WCPSS’s crisis is real. The lowest estimate for construction and maintenance of our public schools over the next decade is $4.5 billion. It is questionable that the public will support the necessary bonds. Wake’s high growth rate, and past under-funding, has bent the school board into contortions: mandating huge and disruptive reassignments, year round schools, high-cost modular schools and trailers everywhere.
The Commissioners have formed a blue-ribbon committee to define means of paying for new schools and other infrastructure. But NC counties have few independent means of creating added sources of revenue – other than raising the property tax. Revenue sources widely used nationally in hundreds of other jurisdictions, e.g. impact fees and property transfer taxes, cannot be employed without the approval of the NC GA. Nine NC counties have received such powers. But under pressure from developers, the NC GA has repeatedly refused to extend similar authority elsewhere. The developers’ clout results from their huge war chest, used to fund the campaigns of those who support them – or defeat those who do not toe the line.
Can half-measures solve Wake’s problems? Wake is growing by 68 residents per day. Twelve thousand new residences were built in 2005. Six thousand new students per year require over $100 million per year in new facilities – plus the increasing renovation bills for 50-60 older schools.
The last blue-ribbon committee, formed in 2000, was called the Growth Management Task Force. They did nothing to control the rate of growth. Their consultant’s first recommendation was an APF ordinance. An APF can apply to any public infrastructure, e.g. roads, utilities or schools. Under an APF a building permit is denied if there are not adequate facilities, e.g. permanent school seats, to service the new development. A “phasing” variation rations permits to match planned infrastructure.

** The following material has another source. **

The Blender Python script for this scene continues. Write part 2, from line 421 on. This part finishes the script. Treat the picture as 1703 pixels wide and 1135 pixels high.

Since the County has no authority regarding building permits outside the unincorporated areas, the municipalities must also employ them. Several years ago Cary passed a school APF. Cary allowed development if a fee was paid, in a roundabout way, an impact fee.
But neither the County nor the other municipalities would follow Cary’s lead. Developers could circumvent Cary’s APF by “moving across the street” into a neighboring town. Many did so and Cary’s growth dropped sharply. Despite that, several million dollars was collected for schools. After a more development friendly town council was elected, Cary recently repealed its schools APF. Orange, Cabarrus, Stanly and Currituck Counties have APF’s. Other counties are considering same. If a $4,000 fee was collected in Wake it would have provided $50 million in 2005, enough to finance almost 50% of the cost of growth.
Developers may claim that a Wake APF faces the same fate as Cary’s. But where would developers move? The surrounding counties have growth problems of their own and have employed impact fees or APF’s in various forms. Among the major counties in the Triangle region, Wake has made the feeblest effort to manage the growth rate. Wake is growing because of jobs and demographics. Only the fast-buck artists among the developers would leave Wake. Those that recognized that the health of the community was essential to their welfare would stay and prosper. They might even find that less draconian impact fees are not that bad after all.
Due to their previous denial of APF’s, the Commissioners would have to take the lead. Without bold leadership and organized public support, the odds are against an APF. But sooner or later the public will demand a solution. Other high growth states and counties have found a solution in APF’s. Why not Wake?